Sebab, kita telah mengambil keputusan dan sikap untuk menjalaninya tanpa ada sangkut pautnya dengan masa lalu maupun masa depan.
Pendapat dari Adler ini bisa dibilang teramat sangat kontradiktif dengan teori psikologi Freud yang sudah sangat tertanam kuat di benak kita, yaitu contoh dari teori Freud (di mana trauma yang pernah kita rasakan di masa lalu akan memiliki dampak terhadap kehidupan kita di saat ini). Sedangkan kalau pendapat teori Adler sebaliknya trauma dimasa lalu tidak ada hubungannya dengan kehidupan kita saat ini dan akan datang karena kita sendirilah yang memegang kendali atas hidup kita sendiri.
Mungkin, teori psikologi Adler ini terdengar sangat bertentangan dengan apa yang kita percayai selama ini.
Tapi perlu diingat kembali jika teori yang Adler kemukakan ini memiliki makna yang cukup mendalam terhadap kehidupan kita sebagai seorang manusia.
Semua permasalahan yang kerap kita alami, menurut teori psikologi Adler adalah akibat dari rumitnya hubungan interpersonal antara sesama manusia yang sering kali malah menimbulkan kegelisahan dan kekhawatiran di dalam kehidupan.Â
Biasanya, kita kerap menghindar dari keharusan untuk berinteraksi dengan orang lain karena takut akan tanggapan mereka terhadap diri kita, yang jika dipikirkan kembali sebenarnya bukan tugas kita juga dalam mengendalikan pikiran orang lain.

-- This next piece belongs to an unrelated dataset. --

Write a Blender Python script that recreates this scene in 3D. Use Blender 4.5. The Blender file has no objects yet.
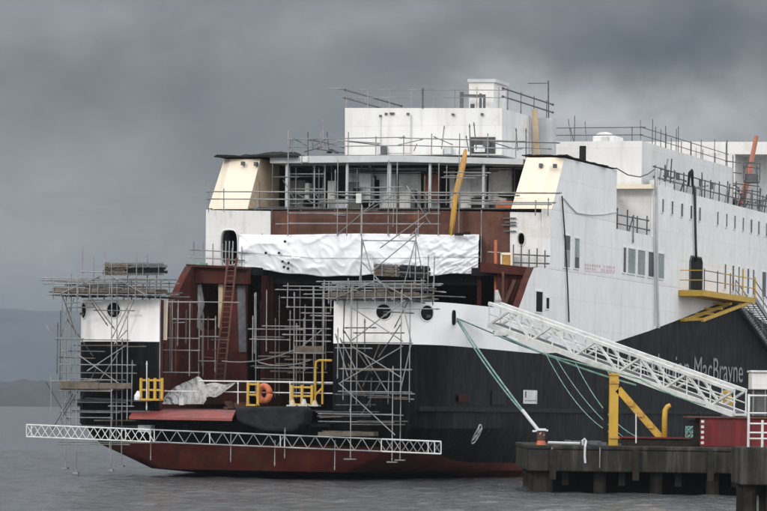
import bpy, bmesh, math, random
from mathutils import Vector, Matrix
random.seed(7)
sc = bpy.context.scene
COL = sc.collection

# ------------------------------------------------------------------ camera
F, CX, HY, ROLL, CAMH = 4000.0, 383.5, 408.0, math.radians(.8), 3.0
cam_d = bpy.data.cameras.new('camera'); cam = bpy.data.objects.new('camera', cam_d); COL.objects.link(cam)
cam.location = (0, 0, CAMH)
cam.rotation_euler = (Matrix.Rotation(math.radians(90), 4, 'X') @ Matrix.Rotation(ROLL, 4, 'Z')).to_euler()
cam_d.sensor_width = 36; cam_d.lens = F / 767 * 36
cam_d.shift_y = (HY - 255.5) / 767
cam_d.clip_start = 1; cam_d.clip_end = 30000
sc.camera = cam

# ------------------------------------------------------------------ world
SUN_EL, SUN_DIR = math.radians(25), Vector((-.62, -.66, 0)).normalized()
w = bpy.data.worlds.new('World'); sc.world = w; w.use_nodes = True
nt = w.node_tree; nt.nodes.clear(); N = nt.nodes.new; LK = nt.links.new
def mth(op, a, b=None, c=None):
    n = N('ShaderNodeMath'); n.operation = op
    for i, v in enumerate((a, b, c)):
        if v is None: continue
        if isinstance(v, (int, float)): n.inputs[i].default_value = v
        else: LK(v, n.inputs[i])
    return n.outputs[0]
tc = N('ShaderNodeTexCoord'); sep = N('ShaderNodeSeparateXYZ'); LK(tc.outputs['Generated'], sep.inputs[0])
mp = N('ShaderNodeMapping'); mp.inputs['Scale'].default_value = (11, 3, 21); mp.inputs['Location'].default_value = (1.3, 0, .55)
LK(tc.outputs['Generated'], mp.inputs[0])
nz = N('ShaderNodeTexNoise'); nz.inputs['Scale'].default_value = 1.0; nz.inputs['Detail'].default_value = 6; nz.inputs['Roughness'].default_value = .5
nz.inputs['Distortion'].default_value = .6
LK(mp.outputs[0], nz.inputs[0])
cr = N('ShaderNodeValToRGB'); e = cr.color_ramp.elements
e[0].position = .36; e[0].color = (.138, .147, .161, 1); e[1].position = .66; e[1].color = (.205, .214, .231, 1)
LK(nz.outputs[0], cr.inputs[0])
wp = N('ShaderNodeTexNoise'); wp.inputs['Scale'].default_value = 30; wp.inputs['Detail'].default_value = 5; LK(tc.outputs['Generated'], wp.inputs[0])
wps = N('ShaderNodeSeparateColor'); LK(wp.outputs['Color'], wps.inputs[0])
wx = mth('ADD', sep.outputs[0], mth('MULTIPLY', mth('SUBTRACT', wps.outputs[0], .5), .060)); wz = mth('ADD', sep.outputs[2], mth('MULTIPLY', mth('SUBTRACT', wps.outputs[1], .5), .034))
cl = None
for bx_, bz_, rx_, rz_, am in ((.036, .074, .026, .012, .17), (.082, .072, .024, .009, .15), (-.075, .094, .040, .012, .045), (-.080, .040, .050, .022, .075), (.0, .098, .03, .008, .05),
                               (.066, .090, .030, .008, -.065), (-.030, .066, .034, .011, -.020), (.008, .086, .024, .008, -.045), (-.05, .078, .03, .008, -.02)):
    d2 = mth('ADD', mth('POWER', mth('ABSOLUTE', mth('DIVIDE', mth('SUBTRACT', wx, bx_), rx_)), 2.0), mth('POWER', mth('ABSOLUTE', mth('DIVIDE', mth('SUBTRACT', wz, bz_), rz_)), 2.0))
    g_ = mth('MULTIPLY', mth('EXPONENT', mth('MULTIPLY', d2, -1.0)), am); cl = g_ if cl is None else mth('ADD', cl, g_)
fine = N('ShaderNodeTexNoise'); fine.inputs['Scale'].default_value = 1; fine.inputs['Detail'].default_value = 8; fine.inputs['Roughness'].default_value = .58; fine.inputs['Distortion'].default_value = .8
fm = N('ShaderNodeMapping'); fm.inputs['Scale'].default_value = (44, 6, 62); LK(tc.outputs['Generated'], fm.inputs[0]); LK(fm.outputs[0], fine.inputs[0])
cl = mth('MULTIPLY', cl, mth('ADD', mth('MULTIPLY', fine.outputs[0], 2.6), .25)); cl = mth('ADD', cl, mth('MULTIPLY', mth('SUBTRACT', fine.outputs[0], .5), .06))
clm = N('ShaderNodeVectorMath'); clm.operation = 'ADD'; LK(cr.outputs[0], clm.inputs[0])
clv = N('ShaderNodeCombineXYZ')
for i_ in range(3): LK(cl, clv.inputs[i_])
LK(clv.outputs[0], clm.inputs[1])
sky = N('ShaderNodeTexSky'); sky.sky_type = 'NISHITA'; sky.sun_disc = False
sky.sun_elevation = SUN_EL; sky.sun_rotation = math.atan2(SUN_DIR.x, SUN_DIR.y)
hz_bright = mth('ADD', mth('ADD', mth('MULTIPLY', sep.outputs[2], .95), mth('MULTIPLY', sep.outputs[1], -.5)), mth('MULTIPLY', sep.outputs[0], .40))
mr = N('ShaderNodeMapRange'); mr.interpolation_type = 'SMOOTHSTEP'
mr.inputs[1].default_value = -.32; mr.inputs[2].default_value = .75
LK(hz_bright, mr.inputs[0])
mixc = N('ShaderNodeMix'); mixc.data_type = 'RGBA'; LK(mr.outputs[0], mixc.inputs[0]); LK(clm.outputs[0], mixc.inputs[6])
mixc.inputs[7].default_value = (1.48, 1.51, 1.56, 1)
SKYMIX = N('ShaderNodeMix'); SKYMIX.data_type = 'RGBA'; SKYMIX.inputs[0].default_value = .94
sc_ = N('ShaderNodeMix'); sc_.data_type = 'RGBA'; sc_.blend_type = 'MULTIPLY'; sc_.inputs[0].default_value = 1
LK(sky.outputs[0], sc_.inputs[6]); sc_.inputs[7].default_value = (.08, .08, .08, 1)
LK(sc_.outputs[2], SKYMIX.inputs[6]); LK(mixc.outputs[2], SKYMIX.inputs[7])
bg = N('ShaderNodeBackground'); LK(SKYMIX.outputs[2], bg.inputs[0]); bg.inputs[1].default_value = 1.0
wo = N('ShaderNodeOutputWorld'); LK(bg.outputs[0], wo.inputs[0])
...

Ketakutan yang kita rasakan terhadap penilaian orang lain ini mengindikasikan ada rasa kurang percaya diri dan kurang mencintai diri sendiri, padahal sebelum dapat membangun hubungan interpersonal yang kuat, kita harus terlebih dahulu peduli kepada diri sendiri.

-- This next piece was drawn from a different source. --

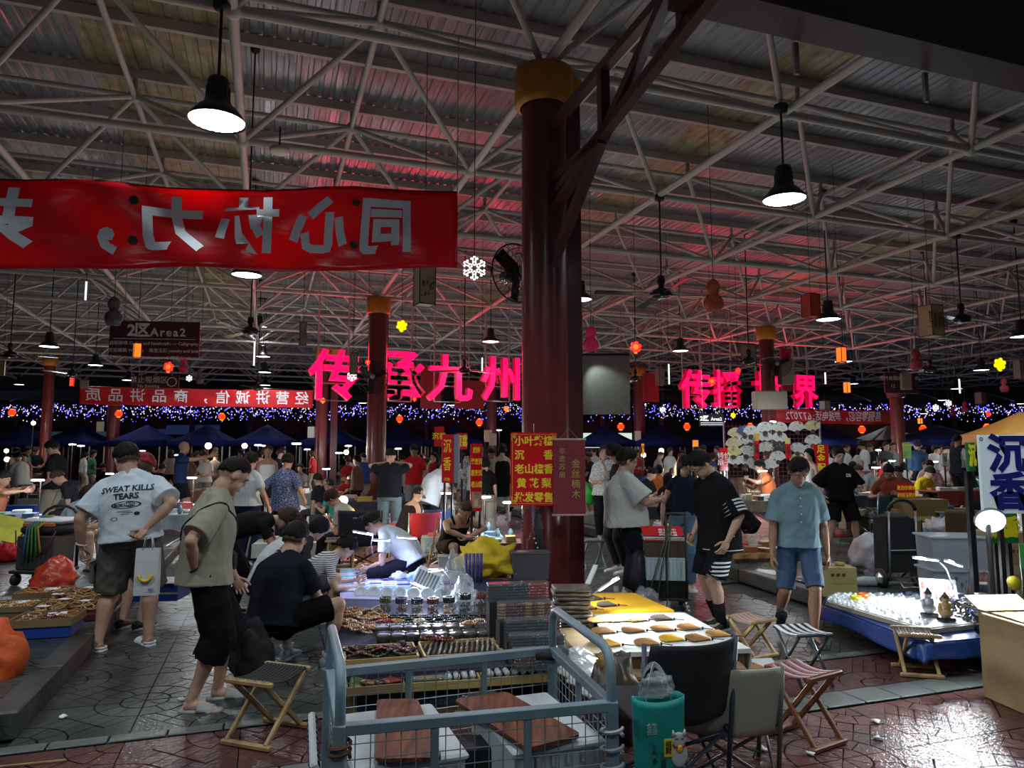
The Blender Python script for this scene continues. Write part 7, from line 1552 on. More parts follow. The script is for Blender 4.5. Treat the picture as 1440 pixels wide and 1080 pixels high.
# small metal stool with striped cloth seat
t=E('camp_stool',onz(1131,958,.013),.2,'small metal cross leg stool with black and white striped seat','stool')
for s_ in(-1,1):
 for k in(-1,1):MB().cyl((s_*.12,k*.15,.36),(s_*.12,-k*.16,.0),.012,n=8).obj('leg',M('blue grey tube',(.06,.08,.10),.35,.4),t,True)
for k in(-1,1):MB().cyl((-.14,k*.15,.36),(.14,k*.15,.36),.012,n=8).obj('seat_bar',M('blue grey tube',(.06,.08,.10)),t,True)
for k in range(9):MB().sheet(lambda a,b,k=k:(-.14+(k+a)*.28/9,(b-.5)*.3,.37-.02*sin(pi*b)),1,4,.004).obj('seat_stripe',(m_white,m_black)[k%2],t)
def moon_chair(p,rz,lab,m,fm,w_=.62,h=.82,sh=.40,label=None,depth=.5,name='camp_chair'):
 t=E(name,p,rz,lab,'chair')
 # seat sling: back leaning away, curved seat (front is +Y)
 def fn(a,b):
  x=(a-.5)*w_*(1-.12*abs(b-.5));q=b
  if q<.5:y=-depth*.45+q*.30*2*.1-(1-2*q)*.08;z=h-(h-sh+.02)*(2*q)-.04*sin(pi*a)*(2*q);y-=-.0
  else:y=-depth*.40+(q-.5)*2*depth*.9;z=sh-.02+.05*((q-.5)*2)-.06*sin(pi*a)*(1-abs((q-.75)*4)*.5)
  y+=-.08*sin(pi*a)*(1 if q<.5 else 0);return(x,y,z)
 MB().sheet(fn,14,20,.008).obj('seat_sling',m,t,True)
 for x in(-1,1):
  MB().cyl((x*w_*.5,-depth*.55,h),(x*w_*.46,-depth*.40,0),.012,n=8).obj('back_leg',fm,t,True)
  MB().cyl((x*w_*.5,depth*.5,sh+.03),(x*w_*.46,depth*.45,0),.012,n=8).obj('front_leg',fm,t,True)
  MB().cyl((x*w_*.48,-depth*.42,.32),(-x*w_*.46,depth*.45,.02),.009,n=6).obj('cross_bar',fm,t,True)
  MB().cyl((x*w_*.46,-depth*.40,.02),(x*w_*.48,depth*.48,sh-.02),.009,n=6).obj('side_brace',fm,t,True)
  MB().cyl((-x*w_*.46,-depth*.40,.03),(x*w_*.48,-depth*.42,.33),.009,n=6).obj('back_brace',fm,t,True)
  MB().sph((x*w_*.47,-depth*.42,.33),.022,8,6).obj('joint',m_black,t,True)
 return t
m_blkcan=M('black canvas',(.018,.018,.022),.8,bump=.4,bs=7);m_navyt=M('navy tube',(.05,.075,.11),.35,.3)
t=moon_chair(onz(932,1110,.013),.35,'large black canvas camp chair with dark tube frame, green bag hanging from it',m_blkcan,m_navyt,w_=.50,h=.78,sh=.42)
t=moon_chair(onz(1014,1085,.013),-.12,'low beige canvas camp chair right of the black camp chair',M('beige canvas',(.46,.46,.36),.8,bump=.35,bs=6),M('grey tube',(.14,.14,.13),.4,.4),w_=.52,h=.62,sh=.30)
t=single('warm_light_plate',MB().bbox((0,0,0),(1.5,1.9,.02),.005).mesh('warm_light_plate',M('orange glow plate',(.42,.20,.06),.35,var=.2,vs=3)),Vector((at(505,780,9.6).x,9.9,.16)),'orange glow plate standing in for warm light on the ground beneath the black camp chair','mat',rz=GA)  # orange plate stands in for the warm light falling on the floor
t=moon_chair(Vector((at(505,760,8.9).x,9.2,.17)),.0,'black camp chair with grey label on its back behind the lit packets',m_blkcan,M('black tube',(.015,.015,.015),.4),w_=.54,h=.80,sh=.40)
lettering('▬ 户外',.055,M('grey label',(.22,.24,.27),.6),t,(.03,-.40,.72),rot=(pi/2+.1,0,0))
light('POINT',Vector((at(505,790,9.6).x,10.3,.7)),45,(1,.62,.25),.06,name='warm_stall_light')
moon_chair(pp(1224,12.6,ZP),.5,'dark green folding chair behind the shopping trolley',M('dark green canvas',(.02,.06,.06),.8),m_steel,w_=.5,h=.8,sh=.42)
moon_chair(pp(520,10.4),-2.0,'tan folding chair of the seated man with the phone',M('tan canvas',(.25,.22,.10),.8),m_steel,w_=.5,h=.8,sh=.42)
moon_chair(pp(592,11.2),.4,'crimson folding chair behind the tank top man',M('crimson canvas',(.30,.01,.04),.8),m_steel,w_=.5,h=.78,sh=.42)
moon_chair(pp(613,11.6),.3,'blue backed folding chair under the lit lamp by the crimson chair',M('blue canvas',(.02,.035,.12),.8),m_steel,w_=.5,h=.8,sh=.42)
fold_stool(pp(831,10.6),.3,'pale green folding stool right of the column',h=.42,wood=M('green grey stool',(.16,.20,.18),.5),smat=[M('green grey stool',(.16,.20,.18))])
# green tote bag on the chair
t=E('tote_bag',at(927,1082,3.22),.18,'teal shopping bag with a white cat drawing hanging on the black camp chair','bag')
t.scale=(.84,)*3
m_tot=M('teal bag',(.01,.27,.235),.45,bump=.3,bs=6)
MB().sheet(lambda a,b:((.15+.015*b)*cos(a*2*pi)*min(1,.85/max(.3,abs(cos(a*2*pi))**.5)),(.055+.01*sin(b*3))*sin(a*2*pi),.36*b+.01*sin(a*15)*b),32,10,.004).obj('bag_body',m_tot,t,True);MB().sph((0,0,.01),(.145,.055,.02),16,6).obj('bag_bottom',m_tot,t,True)
for s_ in(-1,1):MB().sheet(lambda a,b,s_=s_:((-.07+.14*a)*(1-.0),s_*.05*abs(cos(pi*a))+.04,.34+.17*sin(pi*a)**.7+(b-.5)*.028),14,1,.003).obj('handle',M('pale strap',(.45,.5,.48),.7),t)
m_catw=M('cat white',(.55,.58,.56),.6);cat=t
mb=MB();mb.sph((0,0,0),(.045,.006,.06),14,8).sph((0,0,.075),(.04,.006,.036),14,8);mb.cyl((-.028,0,.095),(-.033,0,.125),.014,.001,n=8).cyl((.028,0,.095),(.033,0,.125),.014,.001,n=8);mb.obj('cat_print',m_catw,t,True,location=(.085,-.062,.09))
MB().tube([(.055+.06*k/6,-.069,.135-.008*sin(pi*k/6))for k in range(7)],.006,5).obj('red_collar',m_red,t);MB().sph((.085,-.07,.12),(.02,.006,.02),8,6).obj('gold_bell',m_gold2,t,True)
MB().box((.025,-.066,.13),(.045,.006,.085)).obj('yellow_tag',m_yel,t);lettering('招\n财',.034,m_blackprint,t,(.025,-.071,.13),name='printed_text',line=.9)
for x in(.07,.1):MB().tube([(x-.008,-.07,.168),(x,-.071,.173),(x+.008,-.07,.168)],.002,4).obj('eye_line',m_blackprint,t)
lettering('囍',.06,M('pale print',(.35,.5,.47),.6),t,(-.06,-.066,.22),name='printed_text');lettering('福\n气\n多',.035,M('dark teal print',(.01,.10,.11),.6),t,(-.045,-.062,.10),name='printed_text');lettering('好\n运\n来',.032,M('dark teal print',(.01,.10,.11),.6),t,(.0,-.064,.06),name='printed_text')
single('plastic_bag',crumple((.08,.04,.06),31,tip=.3).mesh('plastic_bag',m_film,True),t.location+Vector((0,0,.3)),'clear plastic bag stuffed in the mouth of the teal shopping bag','bag')
single('bag_heap',crumple((.17,.16,.30),33,24,16,.3).mesh('bag_heap',M('dark patterned bag',(.03,.03,.04),.4,col2=(.10,.07,.03),vs=14,bump=.7,bs=12),True),onz(862,1045,.01),'dark bulging bag of goods between the cart and the teal bag','bag')
single('brown_cloth',crumple((.09,.07,.10),34,24,16,.4).mesh('brown_cloth',M('olive gold cloth',(.22,.14,.03),.6,var=.3,vs=10),True),onz(862,1045,.01)+Vector((0,.02,.34)),'olive gold crumpled cloth on the dark bulging bag','cloth')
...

Oleh sebabnya, kita akan beranggapan jika orang lain merupakan musuh yang sewaktu-waktu mampu menyakiti atau menghina diri kita yang pada kenyataannya hanya diri kita saja yang mengkhawatirkan itu semua.
Alih-alih menganggap orang lain sebagai musuh, Adler menegaskan untuk menganggap mereka sebagai teman seperjuangan agar rasa takut dan persaingan yang muncul dapat berkurang.

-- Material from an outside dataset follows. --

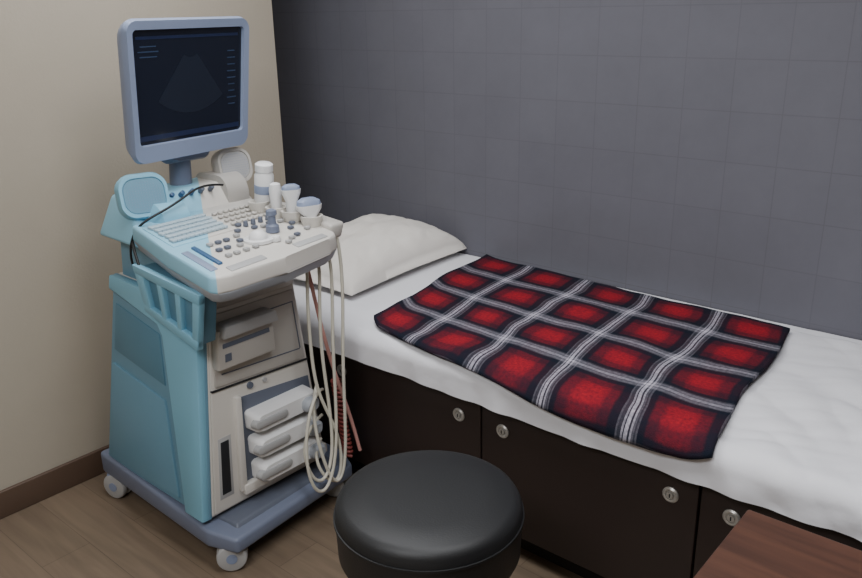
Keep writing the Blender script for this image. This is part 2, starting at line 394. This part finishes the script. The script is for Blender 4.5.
plate('printer_lid',Fm,[(.05,.87),(.62,.87),(.60,.925),(.07,.925)],.01,.068,'lgrey',.006)
plate('printer_slot',Fm,[(.08,.82),(.55,.82),(.55,.84),(.08,.84)],.04,.047,'mgrey',0)
plate('printer_label',Fm,[(.10,.755),(.16,.755),(.16,.79),(.10,.79)],.04,.0465,'mgrey',0)
plate('vent_slot',Fm,[(.09,.10),(.16,.10),(.16,.36),(.09,.36)],.004,.0095,'dark',.001)
plate('vent_slot_edge',Fm,[(.07,.08),(.18,.08),(.18,.38),(.07,.38)],.004,.0088,'lgrey',.001)
plate('port_bay',Fm,[(.24,.10),(.95,.10),(.95,.50),(.24,.54)],.002,.0095,'mgrey',.003)
plate('port_bay_frame_bottom',Fm,[(.24,.06),(.97,.06),(.97,.11),(.24,.11)],.004,.03,'cream',.004)
plate('port_bay_frame_left',Fm,[(.22,.08),(.27,.08),(.27,.55),(.22,.55)],.004,.024,'cream',.004)
for k,bb in enumerate([.155,.285,.415]):
    c=Fm(.60,bb,.01)
    loft('probe_connector_%d'%(k+1),c,(0,1,0),(0,0,1),(1,0,0),[(.235,.062,.012,-.01),(.235,.062,.018,.045),(.220,.05,.018,.058)],'white',US)
    c=Fm(.44,bb,.064)
    loft('connector_latch_%d'%(k+1),c,(0,1,0),(0,0,1),(1,0,0),[(.13,.030,.015,-.012),(.12,.026,.013,.008),(.10,.018,.009,.011)],'lgrey',US)
    loft('connector_grip_%d'%(k+1),Fm(.80,bb-.01,.066),(0,1,-.1),(0,.1,1),(1,0,0),[(.06,.050,.02,-.012),(.055,.045,.02,.018),(.04,.03,.014,.026)],'lip',US)
cyl('power_button',Fm(.38,.575,.006),Fm(.38,.575,.014),.011,.010,'mgrey',US)
cyl('status_button',Fm(.52,.573,.006),Fm(.52,.573,.014),.008,.007,'lgrey',US)
hexa('pedestal',[(-2.27,1.17,.78),(-1.86,1.17,.78),(-1.86,1.47,.78),(-2.27,1.47,.78)],[(-2.25,1.17,.92),(-1.80,1.17,.90),(-1.80,1.47,.90),(-2.25,1.47,.92)],'teal3',US,b=.01)
hexa('pedestal_front',[(-1.86,1.18,.775),(-1.815,1.18,.775),(-1.815,1.47,.775),(-1.86,1.47,.775)],[(-1.82,1.18,.90),(-1.76,1.18,.90),(-1.76,1.47,.90),(-1.82,1.47,.90)],'cream2',US,b=.008)
# side bracket: framed panel with windows
def Bk(a,b,off):
    p=Vector((-1.99,1.095,.765)).lerp(Vector((-1.735,1.085,.715)),a).lerp(Vector((-2.02,1.09,.90)).lerp(Vector((-1.68,1.075,.885)),a),b)
    return p+Vector((0,-off,0))
def bk(name,a0,a1,b0,b1,o0,o1,m,b=.003): return hexa(name,[Bk(a0,b0,o0),Bk(a1,b0,o0),Bk(a1,b1,o0),Bk(a0,b1,o0)],[Bk(a0,b0,o1),Bk(a1,b0,o1),Bk(a1,b1,o1),Bk(a0,b1,o1)],m,US,b=b,seg=2)
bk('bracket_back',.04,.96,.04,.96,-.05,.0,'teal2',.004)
bk('bracket_rail_bottom',0,1,0,.18,-.004,.016,'teal'); bk('bracket_rail_top',0,1,.82,1,-.004,.016,'teal')
for i,(a0,a1) in enumerate([(0,.14),(.36,.44),(.64,.72),(.90,1)]): bk('bracket_post_%d'%i,a0,a1,.05,.95,-.004,.015,'teal')
# console
fl=Vector((-1.595,1.05,.945));fr=Vector((-1.66,1.535,.945));brr=Vector((-2.09,1.56,.995));bll=Vector((-2.07,1.10,.995))
def Q(s,t,dz=0): return fl.lerp(fr,s).lerp(bll.lerp(brr,s),t)+Vector((0,0,dz))
outl=[(.0,.06),(.03,.015),(.12,-.01),(.5,-.035),(.88,-.01),(.97,.015),(1,.06),(1.0,.5),(.97,1),(.03,1),(.0,.5)]
hexa('console_base',[Q(s*.94+.03,t*.94+.03,-.075) for s,t in outl],[Q(s,t,-.04) for s,t in outl],'lip',US,b=.008)
hexa('console_deck',[Q(s,t,-.045) for s,t in outl],[Q(s*.985+.0075,t*.985+.0075,0) for s,t in outl],'split',US,b=.008)
def strip(name,s0,s1,t0,t1,m,h=.004,b=.003,dz=-.006):
    return hexa(name,[Q(s0,t0,dz),Q(s1,t0,dz),Q(s1,t1,dz),Q(s0,t1,dz)],[Q(s0,t0,h),Q(s1,t0,h),Q(s1,t1,h),Q(s0,t1,h)],m,US,b=b,seg=2)
strip('handle_left',.05,.10,.10,.42,'bgrey2',.003)
strip('handle_front',.14,.40,.025,.09,'lgrey',.003)
strip('handle_right',.64,.90,.025,.09,'lgrey',.003)
strip('keyboard_bed',.06,.50,.52,.90,'split',.003)
strip('blue_bar',.13,.16,.14,.44,'blue',.006)
bm=bmesh.new()
for r in range(5):
    for c in range(13):
        p=Q(.08+.40*(c+.5)/13+ (r%2)*.008,.55+.32*(r+.5)/5,.007); addbox(bm,p,(.022,.0135,.008),Matrix.Rotation(.05,4,'Z'))
bev(bm,.0015,1); finish(bm,'keyboard_keys','key',US)
bm=bmesh.new()
for (s,t) in [(.30,.30),(.36,.40),(.42,.34),(.30,.40),(.74,.46),(.62,.46),(.80,.30),(.86,.36),(.50,.48),(.56,.56),(.76,.18),(.24,.3)]:
    addbox(bm,Q(s,t,.005),(.015,.017,.009))
bev(bm,.003,2); finish(bm,'dark_buttons','mgrey',US)
bm=bmesh.new()
for (s,t) in [(.30,.20),(.37,.20),(.44,.20),(.38,.28),(.45,.42),(.68,.44),(.82,.44),(.88,.22),(.70,.16),(.64,.12),(.24,.2),(.24,.4)]:
    addbox(bm,Q(s,t,.005),(.015,.017,.009))
bev(bm,.003,2); finish(bm,'pale_buttons','lgrey',US)
bm=bmesh.new()
for r in range(4):
    for c in range(9):
        addbox(bm,Q(.55+.40*c/9,.60+.30*r/4,.005),(.014,.014,.007))
bev(bm,.002,1); finish(bm,'small_buttons','cream2',US)
for i in range(6):
    p=Q(.60+.06*i,.53,.0); cyl('rotary_knob_%d'%i,p,p+Vector((0,0,.016)),.008,.006,'mgrey',US,b=.002)
tb=Q(.52,.28,0)
lathe('trackball_ring',[(.042,-.002),(.042,.006),(.034,.009),(.030,.004)],tb,'white',US,seg=32)
bm=bmesh.new(); bmesh.ops.create_uvsphere(bm,u_segments=24,v_segments=16,radius=.027,matrix=Matrix.Translation(tb+Vector((0,0,.004)))); finish(bm,'trackball','white',US)
p=Q(.68,.34,0)
lathe('joystick',[(.020,0),(.019,.018),(.012,.024),(.011,.045),(.016,.05),(.015,.062),(.006,.066)],p,'bgrey',US,seg=24)
p=Q(.60,.20,0); cyl('gain_knob',p,p+Vector((0,0,.016)),.014,.012,'white',US,b=.003)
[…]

Jika kita kerap memandang orang-orang sebagai musuh dan saingan, hidup tidak akan pernah ada habisnya sebagai sebuah kompetisi yang tidak akan membawa kita ke mana-mana selain ke dalam rasa iri dan benci.
Dengan memandang orang lain sebagai rekan seperjuangan, kita akan merasa lebih berkontribusi dan saling memiliki, sehingga dapat menumbuhkan kenyamanan serta penerimaan.
Kekurangan buku ini, yakni pada beberapa topik disampaikan sekadar lewat, tidak mendalam, dan terlalu cepat, sehingga ada beberapa topik yang harus dibaca ulang agar terserap baik dalam ingatan.